Other members who join Jones in this ministry include Kathy Fech, of St. Vincent de Paul, Fort Wayne, who has been passionately offering one-on-one catechesis to special needs individuals for six years. “I am greatly concerned about helping all people have access to catechesis and sacramental preparation. I hope that by being a part of Building Inclusive Parishes I can help parents, directors of religious education and catechists find the resources to help their parishioners who struggle to learn via traditional catechetical methods,” she said.

Another member, Jeannie Ewing, parishioner at St. John the Evangelist in Goshen, is the mother of two special needs daughters. She said, “Both of my girls struggle in different ways, and Building Inclusive Parishes addresses ways that we, as parents, can assist our children at Mass, but it also educates others about how to incorporate people with differences in regular worship or parish activities.” She believes participation in the group is a way to advocate for those with special needs and network with others with the same mission.

Cate Forbing, parishioner of the Cathedral of the Immaculate Conception, has a family member who lives with a severe mental illness. “I want to be a support to other families where severe mental illness strikes and help them connect with resources in the Catholic Community and greater community that can strengthen and help them help their loved one toward a managed recovery and having a quality of life,” she said, adding that disabilities can create difficulties with full participation in the Church. “I think it is important because all Catholics should feel accepted in their faith no matter what.
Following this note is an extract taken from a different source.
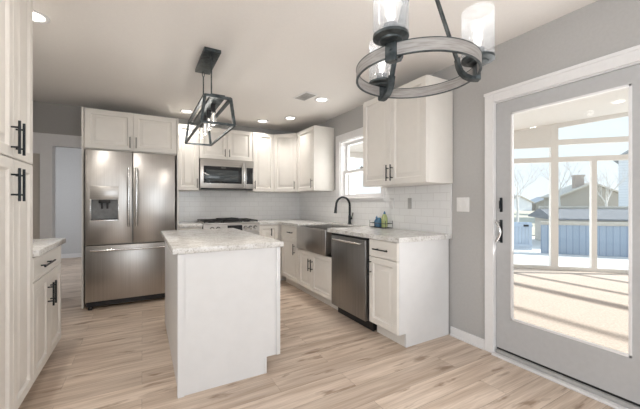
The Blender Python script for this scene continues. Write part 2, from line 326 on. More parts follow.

It should be a safe and accepting environment for all. I joined this group because I have worked with many people of varying disabilities and I feel I have an awareness of their potential needs,” she said.

Building Inclusive Parishes member Jennifer Hensler of St. Vincent de Paul Parish in Fort Wayne believes all are God’s children. “I joined the group because the Church is the one place that people should be accepted, regardless of their abilities; because we are all God’s children and we should love as God loves us. I want families like ours, special needs families, to always find a welcome, loving home for all our members and to find the help and support we so desperately need.”

Other members include Jennifer Barton, St. Therese; Marie Russell, and Jim and Barbie Lancia, Linda Schinnerer, all of St. Vincent de Paul in Fort Wayne;  Erin Tomlinson of St. John the Baptist, Fort Wayne; and Stephanie Burkhart of St. Aloysius, Yoder.

Kate Jones concluded, “Every single member in this group is very passionate about reaching out to individuals with disabilities or special needs and their family/loved ones. I am beyond excited and proud to be a part of this group and can’t wait to see what we are able to accomplish.”

The Building Inclusive Parishes group has been open to receiving guidance and support from Mary Glowaski, Secretariat of the Office of Evangelization and assistant Allison Sturm, and is seeking new members to assist in this important ministry. The group meets regularly on the second Thursday of each month at Our Lady of Good Hope in Classroom No. 1 at 7 p.m.

On April 14, the group will host a meet-and-greet at Our Lady of Good Hope at 7 p.m. where members of the group will lead small group discussions on specific disabilities such as autism, mental illness and more.